Now, for the positive things: The racing, in spite of the reduced number of riders present, was great. High winds had delayed the festivities most of the day, but the riders and fans seemed to cope with it well and the races went off without a hitch. In the American Superbike race, Larry Pegram, Jake Zemke, Aaron Yates and Josh Hayes put on a great show right to the end of the race, finishing in that order but with any one of the four looking like he could win. Likewise, the Daytona Sportbike race went down to the wire, with Martin Cardenas edging Danny Eslick and Dane Westby for the win. Again, any of a handful of riders could have won that race. The racing was great all last year as well, due to a number of factors: The new regulations for the American Superbike and Daytona Sportbike classes have closed the gap from the haves to the have-nots. Fewer classes mean more top riders in each class. And with Ben Spies now in Europe and Mat Mladin retired, we aren't seeing their dominating performances as we have in the past.

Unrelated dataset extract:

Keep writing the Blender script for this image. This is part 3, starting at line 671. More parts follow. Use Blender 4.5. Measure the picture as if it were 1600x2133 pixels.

Financial problems, drama and seemingly catastrophic rules changes are part of any racing series, and people that have watched or been a part of motorcycle roadracing for a while will recognize the current situation as not overly unusual. Periods of prosperity alternate with times of difficulty; some of the good times are better than others, and some of the bad times worse than others. The cycle repeats every few years, based sometimes on global forces and sometimes on aspects associated only with a particular racing series. I've been to AMA races where there were a dozen riders in each class with some level of factory support. And I remember going to AMA races in the mid- and late-'80s and seeing just a couple of factory riders in the Superbike and Formula One classes; the rest of the grids were filled with privateers. More recently, it wasn't that long ago that neither Kawasaki nor Yamaha had factory Superbike teams, and yet that situation didn't last long.
I was looking through a back issue for something earlier this week, and I came across a column I wrote in 2002, right around the time World Superbike was going through a tough patch of its own and things weren't looking good for that series. The major manufacturers were threatening to abandon the series over regulations that seemingly changed every couple of weeks. The rules would eventually change, spec tires would be introduced, and most of the manufacturers would leave the series. Look at how that mess turned out: World Superbike is certainly doing well just a few years later.
Just as World Superbike rebounded from its difficulties and the AMA series has bounced back from troubled times in the past, our series will overcome its current problems and hopefully emerge better and stronger. After watching the races at Auto Club Speedway, I'm confident that we are headed in that direction.